» **Data segment**:
= = = = =

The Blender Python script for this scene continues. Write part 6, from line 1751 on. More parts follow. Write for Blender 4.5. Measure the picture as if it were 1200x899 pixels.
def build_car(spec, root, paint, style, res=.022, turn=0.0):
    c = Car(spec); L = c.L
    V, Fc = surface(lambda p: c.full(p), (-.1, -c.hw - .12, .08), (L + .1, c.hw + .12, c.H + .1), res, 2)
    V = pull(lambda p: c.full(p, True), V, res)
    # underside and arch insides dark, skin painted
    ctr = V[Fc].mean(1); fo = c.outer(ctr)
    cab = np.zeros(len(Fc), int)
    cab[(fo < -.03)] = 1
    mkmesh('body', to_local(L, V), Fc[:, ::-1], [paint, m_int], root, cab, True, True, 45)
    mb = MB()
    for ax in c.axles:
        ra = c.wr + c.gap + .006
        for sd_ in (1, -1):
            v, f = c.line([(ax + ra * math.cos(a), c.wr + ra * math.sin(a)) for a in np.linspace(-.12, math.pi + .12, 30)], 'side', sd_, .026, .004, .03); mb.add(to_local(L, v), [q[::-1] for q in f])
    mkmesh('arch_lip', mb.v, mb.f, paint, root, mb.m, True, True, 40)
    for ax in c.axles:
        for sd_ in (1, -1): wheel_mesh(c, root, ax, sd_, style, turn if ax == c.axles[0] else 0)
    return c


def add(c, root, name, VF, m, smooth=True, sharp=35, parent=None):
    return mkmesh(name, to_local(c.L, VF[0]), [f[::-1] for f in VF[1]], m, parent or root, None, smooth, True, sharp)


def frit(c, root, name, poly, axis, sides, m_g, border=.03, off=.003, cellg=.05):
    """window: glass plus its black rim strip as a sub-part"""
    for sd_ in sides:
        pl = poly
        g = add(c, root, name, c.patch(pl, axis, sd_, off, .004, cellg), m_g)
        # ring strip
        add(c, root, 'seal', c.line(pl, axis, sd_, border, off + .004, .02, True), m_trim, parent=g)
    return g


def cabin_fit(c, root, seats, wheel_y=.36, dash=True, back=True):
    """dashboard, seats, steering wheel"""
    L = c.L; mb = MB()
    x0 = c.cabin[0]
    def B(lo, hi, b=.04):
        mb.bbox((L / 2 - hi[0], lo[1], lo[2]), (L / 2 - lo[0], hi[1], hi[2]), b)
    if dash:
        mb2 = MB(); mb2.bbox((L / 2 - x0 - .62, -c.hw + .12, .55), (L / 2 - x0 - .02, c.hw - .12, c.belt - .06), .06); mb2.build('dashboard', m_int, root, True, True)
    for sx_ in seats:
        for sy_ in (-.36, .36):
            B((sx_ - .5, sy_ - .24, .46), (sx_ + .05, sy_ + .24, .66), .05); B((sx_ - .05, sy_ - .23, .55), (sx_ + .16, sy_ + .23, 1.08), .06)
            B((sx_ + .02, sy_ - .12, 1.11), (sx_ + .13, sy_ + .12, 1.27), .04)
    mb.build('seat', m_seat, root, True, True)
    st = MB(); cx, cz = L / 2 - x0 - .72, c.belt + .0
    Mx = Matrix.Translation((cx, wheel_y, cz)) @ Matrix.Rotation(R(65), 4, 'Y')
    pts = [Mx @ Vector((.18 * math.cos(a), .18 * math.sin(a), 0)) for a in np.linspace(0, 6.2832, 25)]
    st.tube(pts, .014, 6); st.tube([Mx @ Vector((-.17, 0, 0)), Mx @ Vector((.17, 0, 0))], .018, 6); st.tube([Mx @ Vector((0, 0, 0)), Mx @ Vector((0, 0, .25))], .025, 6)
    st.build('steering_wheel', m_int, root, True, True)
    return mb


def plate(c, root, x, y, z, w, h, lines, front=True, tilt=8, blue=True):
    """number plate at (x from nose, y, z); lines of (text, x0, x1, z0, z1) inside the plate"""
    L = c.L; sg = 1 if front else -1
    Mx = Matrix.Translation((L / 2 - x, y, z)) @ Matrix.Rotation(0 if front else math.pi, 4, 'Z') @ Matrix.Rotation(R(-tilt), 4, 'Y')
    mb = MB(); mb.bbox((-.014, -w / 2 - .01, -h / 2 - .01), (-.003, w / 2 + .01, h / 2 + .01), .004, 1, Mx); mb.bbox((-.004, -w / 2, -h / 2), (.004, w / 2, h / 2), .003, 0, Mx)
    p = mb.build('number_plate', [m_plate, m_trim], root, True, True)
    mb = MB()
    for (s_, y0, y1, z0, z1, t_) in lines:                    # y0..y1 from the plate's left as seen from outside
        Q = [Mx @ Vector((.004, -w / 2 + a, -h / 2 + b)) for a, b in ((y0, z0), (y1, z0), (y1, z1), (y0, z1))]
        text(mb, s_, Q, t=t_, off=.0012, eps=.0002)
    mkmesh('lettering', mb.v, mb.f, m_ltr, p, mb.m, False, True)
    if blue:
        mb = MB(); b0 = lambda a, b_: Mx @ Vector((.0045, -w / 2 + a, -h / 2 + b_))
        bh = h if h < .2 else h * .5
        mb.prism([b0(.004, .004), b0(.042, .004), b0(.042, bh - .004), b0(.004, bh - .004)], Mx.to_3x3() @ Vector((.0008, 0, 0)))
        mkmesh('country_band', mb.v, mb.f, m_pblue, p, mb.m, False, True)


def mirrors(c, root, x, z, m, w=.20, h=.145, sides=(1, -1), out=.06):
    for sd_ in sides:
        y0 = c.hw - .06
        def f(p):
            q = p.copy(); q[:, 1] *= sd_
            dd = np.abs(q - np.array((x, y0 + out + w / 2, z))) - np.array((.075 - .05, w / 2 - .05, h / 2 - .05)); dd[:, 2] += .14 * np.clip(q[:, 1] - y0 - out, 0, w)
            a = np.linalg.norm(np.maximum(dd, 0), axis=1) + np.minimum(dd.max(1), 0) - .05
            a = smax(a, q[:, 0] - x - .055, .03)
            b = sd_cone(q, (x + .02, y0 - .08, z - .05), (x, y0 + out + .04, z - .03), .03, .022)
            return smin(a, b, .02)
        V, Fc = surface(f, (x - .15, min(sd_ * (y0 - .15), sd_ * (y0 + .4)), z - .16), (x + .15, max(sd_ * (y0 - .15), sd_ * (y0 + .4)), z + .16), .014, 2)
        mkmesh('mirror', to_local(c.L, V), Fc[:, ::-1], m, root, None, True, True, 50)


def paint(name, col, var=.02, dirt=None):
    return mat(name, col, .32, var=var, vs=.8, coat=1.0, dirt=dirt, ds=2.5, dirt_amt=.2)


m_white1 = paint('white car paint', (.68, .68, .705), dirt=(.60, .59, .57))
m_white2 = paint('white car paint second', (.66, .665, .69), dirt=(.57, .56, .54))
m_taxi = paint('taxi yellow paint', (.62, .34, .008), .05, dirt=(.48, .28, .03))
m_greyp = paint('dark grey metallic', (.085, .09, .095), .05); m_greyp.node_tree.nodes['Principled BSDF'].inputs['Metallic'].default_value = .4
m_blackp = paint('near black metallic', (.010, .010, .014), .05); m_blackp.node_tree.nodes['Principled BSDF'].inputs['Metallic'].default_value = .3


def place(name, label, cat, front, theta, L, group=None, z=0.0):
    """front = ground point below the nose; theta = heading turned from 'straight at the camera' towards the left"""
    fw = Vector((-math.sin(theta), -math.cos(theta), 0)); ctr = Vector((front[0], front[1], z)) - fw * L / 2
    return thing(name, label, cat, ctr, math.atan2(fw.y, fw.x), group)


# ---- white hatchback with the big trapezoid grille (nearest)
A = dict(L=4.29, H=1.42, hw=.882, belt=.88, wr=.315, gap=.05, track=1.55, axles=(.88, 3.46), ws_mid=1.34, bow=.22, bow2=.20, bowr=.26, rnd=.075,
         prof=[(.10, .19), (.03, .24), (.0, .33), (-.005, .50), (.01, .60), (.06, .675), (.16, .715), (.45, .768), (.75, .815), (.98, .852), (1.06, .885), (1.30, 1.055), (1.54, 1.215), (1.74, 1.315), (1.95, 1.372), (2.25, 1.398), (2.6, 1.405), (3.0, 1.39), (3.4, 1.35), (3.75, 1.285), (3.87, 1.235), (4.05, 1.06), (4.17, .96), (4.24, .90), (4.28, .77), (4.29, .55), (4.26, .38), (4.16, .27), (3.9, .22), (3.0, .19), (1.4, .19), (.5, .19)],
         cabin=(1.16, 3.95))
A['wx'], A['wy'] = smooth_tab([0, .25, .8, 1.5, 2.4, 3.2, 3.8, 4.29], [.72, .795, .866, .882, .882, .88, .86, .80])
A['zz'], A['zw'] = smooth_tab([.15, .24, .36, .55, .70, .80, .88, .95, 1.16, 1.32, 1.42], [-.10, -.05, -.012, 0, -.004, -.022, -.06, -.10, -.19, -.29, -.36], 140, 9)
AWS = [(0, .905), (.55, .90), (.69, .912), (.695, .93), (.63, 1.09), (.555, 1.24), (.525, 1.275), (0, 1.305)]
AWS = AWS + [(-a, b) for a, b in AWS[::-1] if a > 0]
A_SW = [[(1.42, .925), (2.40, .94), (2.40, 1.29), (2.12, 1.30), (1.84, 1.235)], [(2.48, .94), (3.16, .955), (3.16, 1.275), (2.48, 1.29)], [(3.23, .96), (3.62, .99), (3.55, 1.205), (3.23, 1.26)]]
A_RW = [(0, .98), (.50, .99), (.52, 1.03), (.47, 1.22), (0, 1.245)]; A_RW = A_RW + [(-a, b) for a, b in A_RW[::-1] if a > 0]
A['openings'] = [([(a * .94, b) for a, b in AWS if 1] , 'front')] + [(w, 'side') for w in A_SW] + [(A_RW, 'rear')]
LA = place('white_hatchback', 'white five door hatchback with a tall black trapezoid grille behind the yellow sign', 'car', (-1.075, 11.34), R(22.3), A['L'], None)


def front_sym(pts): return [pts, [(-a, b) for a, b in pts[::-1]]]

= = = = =

» **Exercise prompt**: Isolate the lines above that contain the word "from" and copy them.

» **Written answer**:
The Blender Python script for this scene continues. Write part 6, from line 1751 on. More parts follow. Write for Blender 4.5. Measure the picture as if it were 1200x899 pixels.
    """number plate at (x from nose, y, z); lines of (text, x0, x1, z0, z1) inside the plate"""
    for (s_, y0, y1, z0, z1, t_) in lines:                    # y0..y1 from the plate's left as seen from outside
    """front = ground point below the nose; theta = heading turned from 'straight at the camera' towards the left"""